Interviewers always ask writers if they outline, like it matters. One person’s outline is another’s noose. If there's one thing I’ve learned from reading countless writing edicts, it’s that there are no rules. If you put words on paper, and something amazing emerges, you should be shocked. It’s striking gold and winning the lottery and being visited by Santa Claus. Yes, I want to know how you did it. No, the same steps might not work for me, or might.

The blathering on of my writing community is essential to my work. This letter from a successful writer to her dreamy young self had me so excited this morning. Devon Monk was writing to me too, whether she knows it or not.
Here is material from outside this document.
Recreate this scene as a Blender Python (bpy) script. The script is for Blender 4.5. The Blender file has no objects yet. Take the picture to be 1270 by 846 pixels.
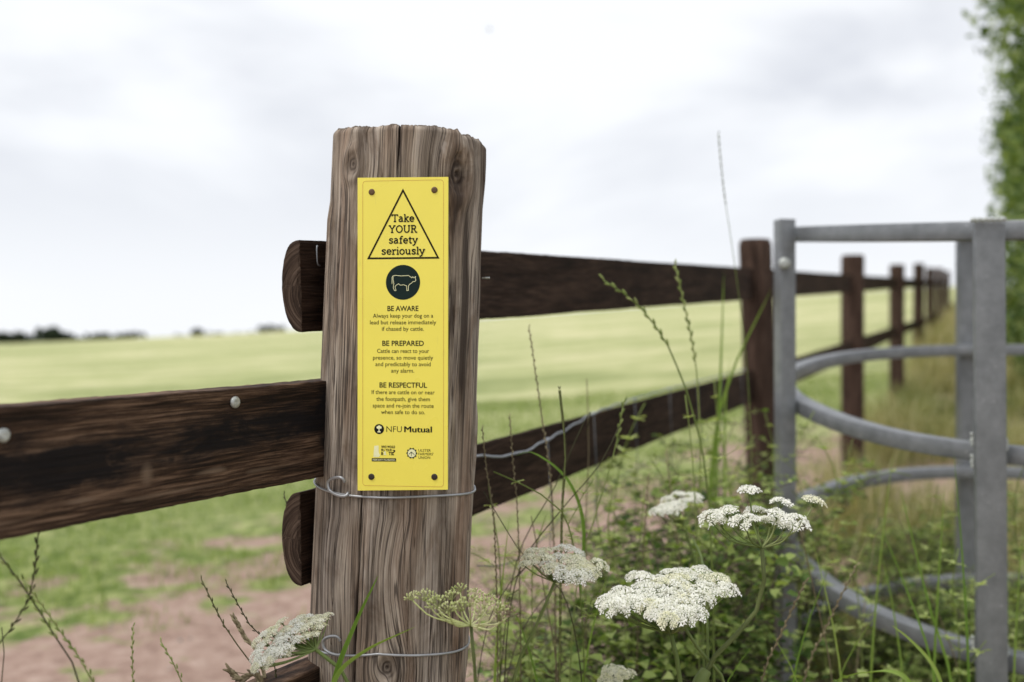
import bpy, math, random
import numpy as np
from mathutils import Vector, Matrix
random.seed(7)
RNG = np.random.default_rng(11)
R = math.radians
SC = bpy.context.scene
COL = SC.collection
H = 1.1            # camera height above the ground at the post
F = 1235.0         # focal length in photo pixels (35 mm lens)

# ------------------------------------------------------------------ camera
cam = bpy.data.cameras.new('camera')
camo = bpy.data.objects.new('camera', cam); COL.objects.link(camo)
cam.sensor_width = 36; cam.lens = 35.0
camo.location = (0, 0, H); camo.rotation_euler = (R(90), 0, 0)
cam.clip_start = 0.02; cam.clip_end = 5000
cam.dof.use_dof = True; cam.dof.focus_distance = 1.01; cam.dof.aperture_fstop = 3.4
SC.camera = camo

# ------------------------------------------------------------------ light
SUN_EL, SUN_AZ = R(60), R(238)      # azimuth clockwise from +Y: behind the camera, to the left
sun = bpy.data.lights.new('sun', 'SUN'); sun.energy = 1.5; sun.angle = R(22); sun.color = (1, .96, .9)
so = bpy.data.objects.new('sun', sun); COL.objects.link(so)
sd = Vector((math.sin(SUN_AZ)*math.cos(SUN_EL), math.cos(SUN_AZ)*math.cos(SUN_EL), math.sin(SUN_EL)))
so.rotation_euler = sd.to_track_quat('Z', 'Y').to_euler(); so.location = (0, 0, 20)
W = bpy.data.worlds.new('World'); SC.world = W; W.use_nodes = True
nt = W.node_tree; nt.nodes.clear(); N = nt.nodes.new; L = nt.links.new
sky = N('ShaderNodeTexSky'); sky.sky_type = 'NISHITA'; sky.sun_disc = False
sky.sun_elevation = SUN_EL; sky.sun_rotation = SUN_AZ; sky.dust_density = 2
tc = N('ShaderNodeTexCoord'); mp = N('ShaderNodeMapping'); mp.inputs['Scale'].default_value = (1.0, 1.0, 2.6)
mp.inputs['Location'].default_value = (3.1, 1.7, .35); mp.inputs['Rotation'].default_value = (0, R(9), 0)
n1 = N('ShaderNodeTexNoise'); n1.inputs['Scale'].default_value = 2.1; n1.inputs['Detail'].default_value = 5; n1.inputs['Roughness'].default_value = .5
n1.inputs['Distortion'].default_value = .25
L(tc.outputs['Generated'], mp.inputs[0]); L(mp.outputs[0], n1.inputs['Vector'])
cr = N('ShaderNodeValToRGB'); cr.color_ramp.interpolation = 'EASE'
cr.color_ramp.elements[0].position = .33; cr.color_ramp.elements[0].color = (.475, .492, .535, 1)
cr.color_ramp.elements[1].position = .56; cr.color_ramp.elements[1].color = (.675, .688, .71, 1)
L(n1.outputs['Fac'], cr.inputs[0])
# the cloud deck thins to a bright band above the horizon
sep = N('ShaderNodeSeparateXYZ'); L(tc.outputs['Generated'], sep.inputs[0])
mr = N('ShaderNodeMapRange'); mr.inputs[1].default_value = .0; mr.inputs[2].default_value = .26; mr.inputs[3].default_value = .92; mr.inputs[4].default_value = 0
mr.interpolation_type = 'SMOOTHSTEP'
L(sep.outputs['Z'], mr.inputs[0])
mxh = N('ShaderNodeMix'); mxh.data_type = 'RGBA'; L(mr.outputs[0], mxh.inputs[0]); L(cr.outputs[0], mxh.inputs[6]); mxh.inputs[7].default_value = (.67, .685, .71, 1)
bgc = N('ShaderNodeBackground'); L(mxh.outputs[2], bgc.inputs[0]); bgc.inputs[1].default_value = 1.0
bgs = N('ShaderNodeBackground'); L(sky.outputs[0], bgs.inputs[0]); bgs.inputs[1].default_value = .08
ms = N('ShaderNodeMixShader'); ms.inputs[0].default_value = .06
L(bgc.outputs[0], ms.inputs[1]); L(bgs.outputs[0], ms.inputs[2])
wo = N('ShaderNodeOutputWorld'); L(ms.outputs[0], wo.inputs[0])
SC.view_settings.view_transform = 'Standard'; SC.view_settings.look = 'None'
SC.view_settings.gamma = 1; SC.view_settings.exposure = 0.63

# ------------------------------------------------------------------ helpers
def at(px, py, Y):                       # a point at depth Y seen at photo pixel (px, py)
    return Vector(((px-635)/F*Y, Y, H-(py-423)/F*Y))

def _hash(ix, iy, iz, seed):
    h = (ix.astype(np.int64)*374761393 + iy.astype(np.int64)*668265263 + iz.astype(np.int64)*2147483647 + seed*974711) & 0x7fffffff
    h = ((h ^ (h >> 13))*1274126177) & 0x7fffffff
    h = ((h ^ (h >> 15))*2246822519) & 0x7fffffff
    return ((h ^ (h >> 16)) & 0xffff)/32767.5-1
def vn(x, y, z=0., seed=0):
    x, y, z = np.broadcast_arrays(np.asarray(x, float), np.asarray(y, float), np.asarray(z, float))
    ix, iy, iz = np.floor(x), np.floor(y), np.floor(z)
    fx, fy, fz = x-ix, y-iy, z-iz
    fx, fy, fz = [f*f*(3-2*f) for f in (fx, fy, fz)]
    r = 0
    for a in (0, 1):
        for b in (0, 1):
            for c in (0, 1):
                r = r + _hash(ix+a, iy+b, iz+c, seed)*(fx if a else 1-fx)*(fy if b else 1-fy)*(fz if c else 1-fz)
    return r
def fbm(x, y, z=0., seed=0, o=4):
    r, a = 0, 1.
    for k in range(o):
        r = r+a*vn(np.asarray(x)*2**k, np.asarray(y)*2**k, np.asarray(z)*2**k, seed+k); a *= .5
    return r/1.6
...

Writing is lonely, and let’s face it, a little psychotic. Hearing that others are having my delusions is good for my self-image. The other day, Nathan Bransford blogged about the “Am-I-Crazies?” – the occasional wave of terror that makes us wonder if we are typing our lives away pointlessly. Yes, we are crazy. Many of us are crazily typing for fifteen minutes a day. Many of us are writing letters to former selves. We are alone, and un-alone, no?

Thanks so much to you strange people who dare me to write daily, who tell me to keep trying despite insurmountable odds, who suspend your disbelief and enter my stories.

Writing is a delicate balance of loneliness and community. How do you balance the two?

Monday, August 3, 2009

From: "Mr. Mastodon Farm"

Birds fall from the window ledge above mine.
Then they flap their wings at the last second.
I can see their dead weight
dropping like stones
for small loaves of bread
past my window all the time.

But unless I get up,
walk across the room
and peer down below,
I don't see their last second curves
toward a horizontal flight.

All these birds just falling from the ledge like stones.

Now due to a construct in my mind
that makes their falling and their flight
symbolic of my entire existence,
it becomes important for me
to get up and see
their last second curves toward flight.